To go to Lvov. Which station
for Lvov, if not in a dream, at dawn, when dew
gleams on a suitcase, when express
trains and bullet trains are being born. To leave
in haste for Lvov, night or day, in September
or in March. But only if Lvov exists,
if it is to be found within the frontiers and not just
in my new passport, if lances of trees
—of poplar and ash—still breathe aloud
like Indians, and if streams mumble
their dark Esperanto, and grass snakes like soft signs
in the Russian language disappear
into thickets. …

The Polish original is here, along with an en face translation into Russian (“Поехать во Львов”), and here’s a different Russian translation by Aleksandr Medyanik (“Ехать во Львов”)—if you know Russian, comparing the two is a very interesting exercise. (The first has “С какого вокзала ехать” [from which station to leave] for “Z którego dworca jechać,” the second “С какого перрона ехать [from which platform to leave]”—I have no idea which is more accurate.) I almost certainly originally found the poem, in one version or another, at Poemas del río Wang, for which the anciently multicultural city of Lwów/Lemberg/Lemberik/Leopolis/L’vov/L’viv has always been a touchstone.

Comments

  1. David Marjanović says

    Has to be “station”. “Platform” is, unsurprisingly, peron.
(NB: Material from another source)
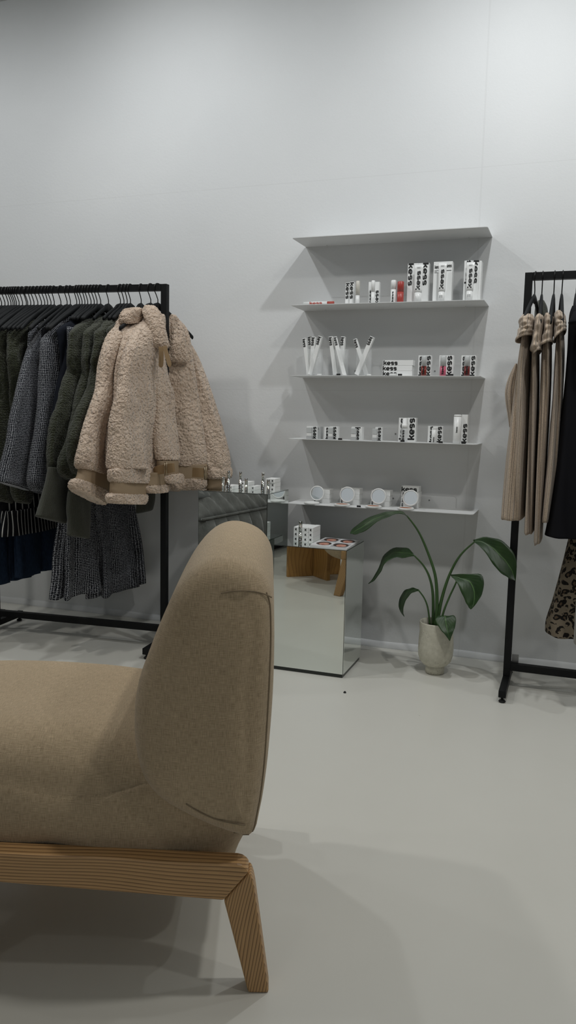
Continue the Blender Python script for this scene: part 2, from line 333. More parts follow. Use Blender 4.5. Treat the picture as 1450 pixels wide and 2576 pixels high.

  2. Yes, that’s the translation posted at rio Wang last September

  3. I love those snakes.
    And as a writer (and I also love city-based poems), I’d suggest that people take a second look at Frank O’Hara. He just knocks me out.

  4. Oh, that’s a wonderful poem. Thanks Hat. It would make a strange and beautiful bossa nova!

  5. If you like poetry about cities, i recommend Jorge Luis Borges one.
    http://www.poesi.as/jlb0572.htm

  6. Thank you, Language, for quoting it, and thank you, Dmitry, for pointing to my post with the full Gorczynski translation. Yes, Lwów/L’viv/etc is like this, a city of many layers and memories, many beauties and secrets. After several years of going there and living there again and again, I am just working on a small guide of the city, presenting at least some of those beauties, memories and secrets. If you are interested in it, sign up at my e-mail at río Wang, and I will send you a free e-book version once I will have finished it.
    For hispanohablantes, I call your attention to the beautiful Spanish translation of the poem by the renowned Polish-Spanish translator Elżbieta Bortkiewicz, published in the Spanish version of río Wang: http://riowang.blogspot.de/2012/09/viajar-lwow.html

  7. I’ve never been a city-dweller myself, but the idea of a city, of belonging to a city, has a lot of power for me. I have occasionally dreamed up cities in my sleep. One thing I love about the first Dire Straits album is how full it is of someone’s experience(s) of London.